Graag betuigt het kabinet opnieuw medeleven aan allen die door de aardbeving in Marokko
en de overstromingen in Libië zijn getroffen. Ook spreekt het waardering uit voor
het essentiële, levensreddende werk van de lokale, nationale en internationale hulpverleners
die actief zijn in de getroffen gebieden. Daarnaast spreekt het kabinet, zoals ook
in voorgaande Kamerbrief benoemd, waardering uit voor de vele particuliere initiatieven vanuit
de Nederlandse samenleving.
1. Aardbeving Marokko
Situatieschets rampgebied
De aardbeving die Marokko trof op 8 september jl. maakte volgens een voorlopige schatting
van de Marokkaanse autoriteiten bijna 3000 slachtoffers. Meer dan 5500 mensen raakten gewond. Vooral in de Hoge Atlas, waar het epicentrum
lag, was de impact van de aardbeving enorm. Daar vielen veel slachtoffers in dorpen
waar de gebouwen niet bestand bleken tegen een natuurramp van deze aard. Deze dorpen
bleken vanwege hun afgelegen locatie, slechte infrastructuur en geblokkeerde wegen
bovendien moeilijk bereikbaar voor hulpverleners.
De focus van de hulp lag in de eerste dagen voornamelijk op zoek- en reddingsacties.
Humanitaire organisaties berichtten dat de grootste acute humanitaire noden in de
eerste dagen na de ramp al konden worden gelenigd. Desalniettemin zullen de zwaarst
getroffen regio’s de komende periode noodhulp nodig hebben: mensen zijn hun huizen
kwijt en hebben onderdak nodig, schoon drinkwater is schaars, de gezondheidsinfrastructuur
die reeds beperkt was is vrijwel volledig verwoest, en de behoefte aan mentale gezondheidszorg
en psychologische ondersteuning is aanzienlijk.
Internationale respons
Inmiddels is een nieuwe fase in de hulpverlening aangebroken, zo constateerde ook
het Bureau voor de Coördinatie van Humanitaire Aangelegenheden van de VN (OCHA). In
deze nieuwe fase verschuift de focus van reddingsoperaties en eerste acute respons
naar bredere humanitaire ondersteuning van getroffenen. De Marokkaanse autoriteiten
blijven de respons zelf coördineren met hun vertrouwde partners en het lokale maatschappelijke
middenveld. Daarom blijft de behoefte voor ondersteuning vanuit humanitaire VN-organisaties
op dit moment beperkt.
Veel van de initiële humanitaire respons werd geleid door de Marokkaanse autoriteiten
en de Marokkaanse Rode Halve Maan. De Marokkaanse Rode Halve Maan werd hierbij ondersteund
door de Internationale Federatie van Rode Kruis- en Halve Maanverenigingen (IFRC).

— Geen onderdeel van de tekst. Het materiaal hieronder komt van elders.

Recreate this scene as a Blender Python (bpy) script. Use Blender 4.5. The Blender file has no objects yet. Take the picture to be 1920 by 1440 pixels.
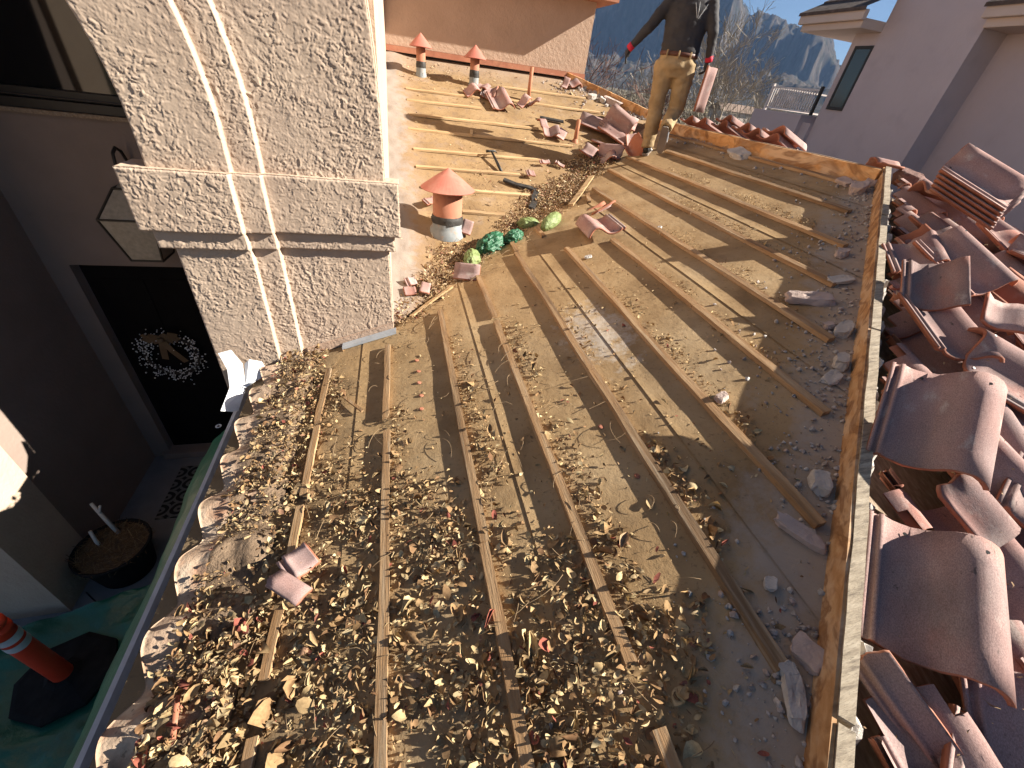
import bpy, bmesh, math, random
import numpy as np
from mathutils import Vector, Matrix, Euler, noise as mnoise
R = math.radians
S = 1 / 3                     # roof pitch 4:12
scn = bpy.context.scene
C = scn.collection

# ------------------------------------------------------------------ camera
cd = bpy.data.cameras.new('camera'); cam = bpy.data.objects.new('camera', cd); C.objects.link(cam)
cd.sensor_fit = 'HORIZONTAL'; cd.sensor_width = 36; cd.lens = 770 / 1920 * 36
cd.clip_start = .02; cd.clip_end = 30000
CR = ((.967805, -.044286, .247774), (-.223452, -.604282, .764796), (.115855, -.795539, -.594723))
cam.matrix_world = Matrix([(r[0], -r[1], -r[2], 0) for r in CR] + [(0, 0, 0, 1)])
scn.camera = cam
# ------------------------------------------------------------------ light
LD = Vector((-1, .25, -.60)).normalized()          # the way the sunlight travels
SUN_EL = math.asin(-LD.z); SUN_AZ = math.atan2(-LD.x, -LD.y)   # azimuth from +Y, clockwise
w = bpy.data.worlds.new('World'); scn.world = w; w.use_nodes = True
nt = w.node_tree; bg = nt.nodes['Background']
sk = nt.nodes.new('ShaderNodeTexSky'); sk.sky_type = 'NISHITA'; sk.sun_disc = False
sk.sun_elevation = SUN_EL; sk.sun_rotation = SUN_AZ; sk.altitude = 1800; sk.air_density = .8; sk.dust_density = .05; sk.ozone_density = 4.0
mx = nt.nodes.new('ShaderNodeMix'); mx.data_type = 'RGBA'; mx.blend_type = 'MULTIPLY'; mx.inputs[0].default_value = 1; mx.inputs[7].default_value = (.62, .565, .50, 1)
nt.links.new(sk.outputs[0], mx.inputs[6]); nt.links.new(mx.outputs[2], bg.inputs[0]); bg.inputs[1].default_value = .05
sl = bpy.data.lights.new('sun', 'SUN'); sl.energy = 5; sl.angle = R(.5); sl.color = (1, .93, .82)
so = bpy.data.objects.new('sun', sl); C.objects.link(so); so.rotation_euler = LD.to_track_quat('-Z', 'Y').to_euler()
vs = scn.view_settings; vs.view_transform = 'Standard'; vs.look = 'None'; vs.exposure = 1.72; vs.gamma = 1
scn.cycles.max_bounces = 6; scn.cycles.diffuse_bounces = 4; scn.cycles.volume_bounces = 0

# ------------------------------------------------------------------ helpers
def tag(o, label=None, cat=None, group=None, kind=None):
    if label: o['label'] = label
    if cat: o['category'] = cat
    if group: o['group'] = group
    if kind: o['kind'] = kind
    return o
def empty(name, loc=(0, 0, 0), label=None, cat=None, group=None, kind=None, rot=None):
    o = bpy.data.objects.new(name, None); C.objects.link(o); o.location = loc; o.empty_display_size = .1
    if rot is not None: o.rotation_euler = rot
    return tag(o, label, cat, group, kind)
def link(name, me, parent=None, world=True):
    o = bpy.data.objects.new(name, me); C.objects.link(o)
    if parent is not None: attach(o, parent, world)
    return o
def attach(o, parent, world=True):
    o.parent = parent
    if world: o.matrix_parent_inverse = (Matrix.Translation(parent.location) @ parent.rotation_euler.to_matrix().to_4x4()).inverted()
def npmesh(name, V, F, mats, smooth=False, mi=None):
    """V (n,3), F (m,k) arrays -> mesh"""
    V = np.asarray(V, np.float32); F = np.asarray(F, np.int32)
    me = bpy.data.meshes.new(name); n, k = F.shape
    me.vertices.add(len(V)); me.vertices.foreach_set('co', V.ravel())
    me.loops.add(n * k); me.loops.foreach_set('vertex_index', F.ravel())
    me.polygons.add(n); me.polygons.foreach_set('loop_start', np.arange(0, n * k, k, dtype=np.int32))
    for m in (mats if isinstance(mats, (list, tuple)) else [mats]): me.materials.append(m)
    if mi is not None: me.polygons.foreach_set('material_index', np.asarray(mi, np.int32))
    me.polygons.foreach_set('use_smooth', np.full(n, smooth, dtype=bool))
    me.update(calc_edges=True); me.validate()
    return me
class MB:
    """collects shapes into one mesh"""
    def __init__(s): s.v = []; s.f = []; s.m = []
    def add(s, v, f, m=0):
        b = len(s.v); s.v += [tuple(p) for p in v]; s.f += [tuple(i + b for i in q) for q in f]; s.m += [m] * len(f); return s
    def box(s, lo, hi, m=0, mat=None):
        x0, y0, z0 = lo; x1, y1, z1 = hi
        v = [Vector(p) for p in ((x0, y0, z0), (x1, y0, z0), (x1, y1, z0), (x0, y1, z0), (x0, y0, z1), (x1, y0, z1), (x1, y1, z1), (x0, y1, z1))]
        if mat is not None: v = [mat @ p for p in v]
        return s.add(v, ((0, 3, 2, 1), (4, 5, 6, 7), (0, 1, 5, 4), (1, 2, 6, 5), (2, 3, 7, 6), (3, 0, 4, 7)), m)
    def tube(s, pts, rad, seg=8, cap=True, m=0):
        pts = [Vector(p) for p in pts]; n = len(pts)
        rad = rad if isinstance(rad, (list, tuple)) else [rad] * n
        b = len(s.v); up = None
        for i, p in enumerate(pts):
            t = (pts[min(i + 1, n - 1)] - pts[max(i - 1, 0)]).normalized()
            if up is None: up = t.orthogonal().normalized()
            a = (up - t * up.dot(t)).normalized(); c = t.cross(a); up = a
            for k in range(seg):
                g = 2 * math.pi * k / seg
                s.v.append(tuple(p + (a * math.cos(g) + c * math.sin(g)) * rad[i]))
        for i in range(n - 1):
            for k in range(seg):
                q = (k + 1) % seg
                s.f.append((b + i * seg + k, b + i * seg + q, b + (i + 1) * seg + q, b + (i + 1) * seg + k)); s.m.append(m)
        if cap:
            s.f.append(tuple(b + k for k in reversed(range(seg)))); s.f.append(tuple(b + (n - 1) * seg + k for k in range(seg))); s.m += [m, m]
        return s
    def lathe(s, prof, seg=24, c=(0, 0, 0), m=0, wob=None):
        b = len(s.v)
        for r, z in prof:
            for k in range(seg):
                g = 2 * math.pi * k / seg; rr = r * (1 + (wob(g, z) if wob else 0))
                s.v.append((c[0] + rr * math.cos(g), c[1] + rr * math.sin(g), c[2] + z))
        for i in range(len(prof) - 1):
            for k in range(seg):
                q = (k + 1) % seg
                s.f.append((b + i * seg + k, b + i * seg + q, b + (i + 1) * seg + q, b + (i + 1) * seg + k)); s.m.append(m)
        return s
    def mesh(s, name, mats, smooth=False):
        me = bpy.data.meshes.new(name); me.from_pydata(s.v, [], s.f)
        for m in (mats if isinstance(mats, (list, tuple)) else [mats]): me.materials.append(m)
        me.polygons.foreach_set('material_index', s.m)
        me.polygons.foreach_set('use_smooth', [smooth] * len(me.polygons)); me.update(); return me
    def build(s, name, mats, parent=None, smooth=False, bevel=0, world=True):
        o = link(name, s.mesh(name, mats, smooth), parent, world)
        if bevel:
            bv = o.modifiers.new('bevel', 'BEVEL'); bv.width = bevel; bv.segments = 2; bv.limit_method = 'ANGLE'
        return o
near = lambda x, y=0: S * x - 1.6
far = lambda x, y: S * y - 2.59
hipz = lambda x, y: S * y - 1.297
rng = np.random.default_rng(7); random.seed(7)
def vnoise(P, seed=0):
    """3d value noise, vectorised, about -1..1"""
    P = np.asarray(P, float); I = np.floor(P).astype(np.int64); f = P - I; f = f * f * (3 - 2 * f)
    def h(ix, iy, iz):
        n = (ix * 374761393 + iy * 668265263 + iz * 2147483647 + seed * 1274126177) & 0xffffffff
        n = ((n ^ (n >> 13)) * 1274126177) & 0xffffffff; n = n ^ (n >> 16)
        return (n & 0xffff) / 32767.5 - 1
    r = 0
    for dx in (0, 1):
        for dy in (0, 1):
            for dz in (0, 1):
                wgt = (f[:, 0] if dx else 1 - f[:, 0]) * (f[:, 1] if dy else 1 - f[:, 1]) * (f[:, 2] if dz else 1 - f[:, 2])
                r = r + wgt * h(I[:, 0] + dx, I[:, 1] + dy, I[:, 2] + dz)
    return r
def fbm(P, o=4, seed=0):
    P = np.asarray(P, float); a = 1; r = 0; t = 0
    for i in range(o): r = r + a * vnoise(P * 2 ** i + 17.3 * i, seed + i); t += a; a *= .5
    return r / t
def sstep(a, b, x): t = np.clip((x - a) / (b - a), 0, 1); return t * t * (3 - 2 * t)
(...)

IFRC lanceerde enkele dagen na de ramp een internationaal noodverzoek waarin werd
verzocht om een bedrag van circa 104 miljoen euro om de respons in Marokko te kunnen
financieren. Deze respons richt zich op hulp aan 500.000 mensen in de getroffen gebieden.
Dit betreft een brede inzet met focus op voedselhulp, onderdak, gezondheidszorg (waaronder
mentale gezondheid en psychosociale steun), water en sanitaire voorzieningen, en cash-ondersteuning
voor de zwaarst getroffenen.
Op 14 september heeft Marokko de eerste contouren van een wederopbouwplan kenbaar
gemaakt. Het plan wordt in de eerste plaats gefinancierd vanuit publieke middelen,
maar staat ook open voor bijdragen vanuit de private sector. De Marokkaanse autoriteiten
zijn gelijktijdig in gesprek met de Wereldbank over mogelijke assistentie voor herstel
en wederopbouw. Het management van de Bank heeft aandeelhouders geïnformeerd dat maatregelen
aangekondigd zullen worden tijdens de IMF/Wereldbank jaarvergaderingen die dit jaar
in Marrakesh plaatsvinden op 9-15 oktober. Nederland steunt een multilaterale inzet.
Nederlandse inzet
Nederland reageerde direct na de ramp door het Nederlandse Urban Search & Rescue Team
(USAR) in gereedheid te brengen. USAR werd aangeboden via het EU Civil Protection
Mechanism (UCPM), alsook bilateraal aan de Marokkaanse autoriteiten. Het Nederlandse
team is uiteindelijk niet naar Marokko gereisd omdat een hulpverzoek van de Marokkaanse
autoriteiten uitbleef. Marokko had enkele andere landen om hulp gevraagd. Dat het
deze landen om hulp verzocht, had louter praktische redenen, zo lieten de Marokkaanse
autoriteiten weten. Het Nederlandse hulpaanbod werd evenwel zeer op prijs gesteld.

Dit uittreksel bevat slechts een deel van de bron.